(Stated task) Print nothing but the lines from the start of the listing below through the line that contains "t = min(1, max(0, (x". Do not include the pictures.
---- Source material
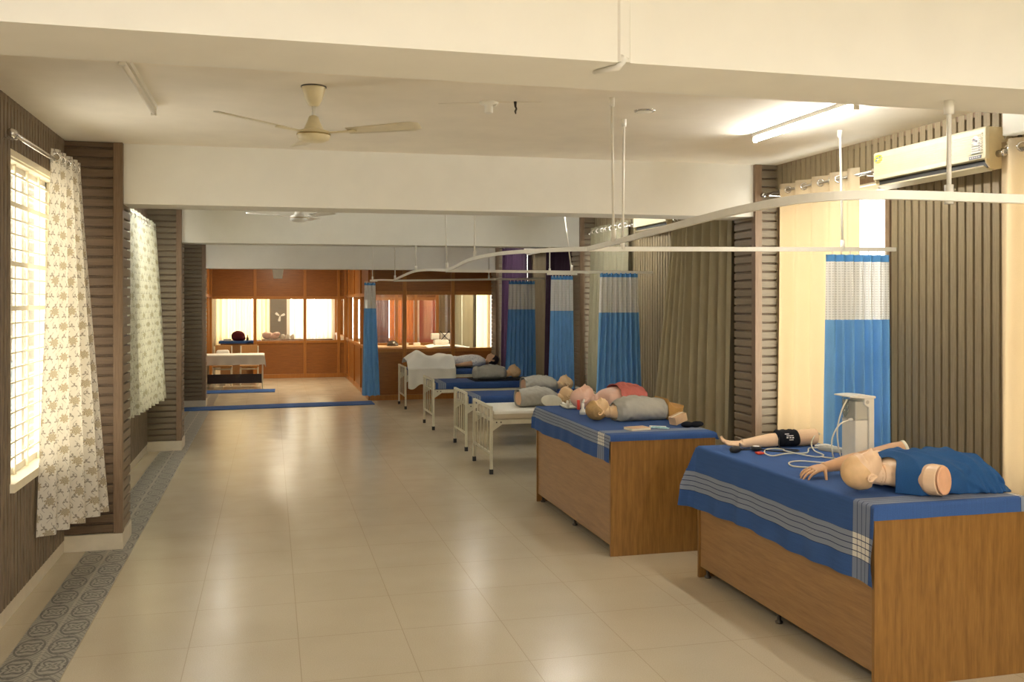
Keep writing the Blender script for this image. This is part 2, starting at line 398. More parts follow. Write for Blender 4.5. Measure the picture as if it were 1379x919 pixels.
def sm(a, b, x):
    t = min(1, max(0, (x - a) / (b - a))) if a != b else float(x > a); return t * t * (3 - 2 * t)

# ------------------------------------------------------------------ room shell
XL, XR, ZC, YB, YE = -1.53, 4.41, 3.12, -3.2, 28.0
PIT = .0755
struct(MB().box(XL - .3, XR + .3, YB - .2, YE + .3, -.12, 0).build('floor', 'floor_tile'))
struct(MB().box(-1.358, -1.025, YB, 24.0, -.01, .0012).build('floor_border', 'border_tile'))
struct(MB().box(XL - .3, XR + .3, YB - .2, YE + .3, ZC, ZC + .12).build('ceiling', 'ceiling_paint'))

def side_wall(name, X, sgn, ranges, openings, mat, board=(0, ZC)):
    """wall at X, interior towards sgn; openings (y0,y1,z0,z1); ranges = list of (y0,y1) where battens run"""
    m = MB(); T = .14
    ys = sorted({YB, YE} | {o[0] for o in openings} | {o[1] for o in openings})
    for a, b in zip(ys, ys[1:]):
        op = [o for o in openings if o[0] <= a and o[1] >= b]
        if op: m.box(X, X - sgn * T, a, b, 0, op[0][2]); m.box(X, X - sgn * T, a, b, op[0][3], ZC)
        else: m.box(X, X - sgn * T, a, b, 0, ZC)
    for y0, y1 in ranges:
        n = int(round((y1 - y0) / PIT))
        for i in range(n):
            a, b = y0 + i * PIT + .006, y0 + (i + 1) * PIT - .006
            zs = [(.10, ZC)]
            for o in openings:
                if b > o[0] - .03 and a < o[1] + .03: zs = [(.10, o[2] - .03), (o[3] + .04, ZC)]
            for z0, z1 in zs:
                m.extrude([(a, z0 * 0 + 0)], 'z', 0, 0) if False else None
                s_ = X + sgn * .0005; d = X + sgn * .024
                m.extrude([(s_, a), (d, a + .004), (d, b - .004), (s_, b)], 'z', z0, z1)
    return struct(m.build(name, mat))
W_LEFT = [(6.22, 7.50, .80, 2.78), (10.6, 12.2, .80, 2.75), (15.2, 16.8, .8, 2.75), (-2.2, -1.2, .8, 2.75)]
W_RIGHT = [(6.03, 7.50, .75, 2.80), (3.25, 4.78, .75, 2.78), (15.99, 17.3, .75, 2.9), (18.6, 20.0, .75, 2.75), (20.7, 22.2, .75, 2.75), (-2.4, -1.0, .75, 2.8), (11.33, 12.3, .75, 2.80)]
side_wall('wall_left', XL, 1, [(3.1, 7.74), (8.18, 12.66), (13.1, 17.7)], W_LEFT, 'batten_v')
side_wall('wall_right', XR, -1, [(3.08, 7.58), (7.96, 12.45), (12.85, 17.5)], W_RIGHT, 'batten_right')
# end wall with window openings, back wall behind the camera
m = MB(); ops = [(-1.45, -.02, .75, 2.6), (.50, 1.80, .75, 2.6), (2.2, 4.3, .75, 2.6)]
xs = [XL - .2, -1.45, -.02, .50, 1.80, 2.2, 4.3, XR + .2]
for i, (a, b) in enumerate(zip(xs, xs[1:])):
    if i % 2: m.box(a, b, YE, YE + .2, 0, .75); m.box(a, b, YE, YE + .2, 2.6, ZC)
    else: m.box(a, b, YE, YE + .2, 0, ZC)
struct(m.build('wall_end', 'wall_paint'))
struct(MB().box(XL - .2, XR + .2, YB - .2, YB, 0, ZC).build('wall_back', 'wall_paint'))

def beam(name, plan, zb): return struct(MB().prism(plan, zb, ZC + .01).build(name, 'wall_paint'))
b1 = beam('beam_front', [(XL, 2.74), (XR, 2.72), (XR, 3.09), (XL, 3.11)], 2.64)
beam('beam_second', [(-1.13, 7.77), (4.2, 7.575), (4.2, 7.95), (-1.13, 8.15)], 2.655)
beam('beam_third', [(-1.13, 12.70), (4.2, 12.45), (4.2, 12.83), (-1.13, 13.08)], 2.655)
beam('beam_fourth', [(-1.16, 17.75), (4.2, 17.50), (4.2, 17.88), (-1.16, 18.13)], 2.50)

def pillar(name, x0, x1, y0, y1, side, front_mat='batten_x', skirt=True):
    """slatted pillar against the wall; side=+1: inner face looks +X (left wall)"""
    root = sempty(name, ((x0 + x1) / 2, (y0 + y1) / 2, 0))
    MB().box(x0, x1, y0, y1, 0, ZC).build('pillar_core', 'batten_strip', root)
    fr, sd = MB(), MB(); xi = x1 if side > 0 else x0
    n = int((ZC - .13) / PIT)
    for i in range(n + 1):
        z0 = .13 + i * PIT + .004; z1 = min(ZC, z0 + PIT - .013)
        if z1 - z0 < .01: continue
        c = .010
        fr.extrude([(y0 + .001, z0), (y0 - .026, z0), (y0 - .030, z0 + .004), (y0 - .030, z1 - .006), (y0 - .026, z1 - .002), (y0 + .001, z1 - .002)], 'x', x0 + (.035 if side < 0 else .02), x1 - (.035 if side > 0 else .012))
        sx = xi - side * .001; s1 = xi + side * .026
        sd.extrude([(sx, z0), (s1 - side * .004, z0), (s1, z0 + .004), (s1, z1 - .006), (s1 - side * .004, z1 - .002), (sx, z1 - .002)], 'y', y0 + .035, y1 - .01)
    fr.build('front_slats', front_mat, root); sd.build('side_slats', 'batten_y', root)
    tr = MB(); tr.box(xi - side * .035, xi + side * .032, y0 - .036, y0 + .035, .12, ZC - .001)
    tr.build('corner_trim', 'batten_strip', root, bevel=.003)
    if skirt:
        MB().box(x0 + (.001 if side < 0 else .0), xi + side * .034 if side > 0 else x1, y0 - .038, y1, 0, .125).build('skirting', 'skirting', root, bevel=.003) if side > 0 else \
        MB().box(xi - .034, x1, y0 - .038, y1, 0, .125).build('skirting', 'skirting', root, bevel=.003)
    return root
pillar('pillar_left', XL, -1.13, 7.75, 8.18, 1)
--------
(Result)
Keep writing the Blender script for this image. This is part 2, starting at line 398. More parts follow. Write for Blender 4.5. Measure the picture as if it were 1379x919 pixels.
def sm(a, b, x):
    t = min(1, max(0, (x - a) / (b - a))) if a != b else float(x > a); return t * t * (3 - 2 * t)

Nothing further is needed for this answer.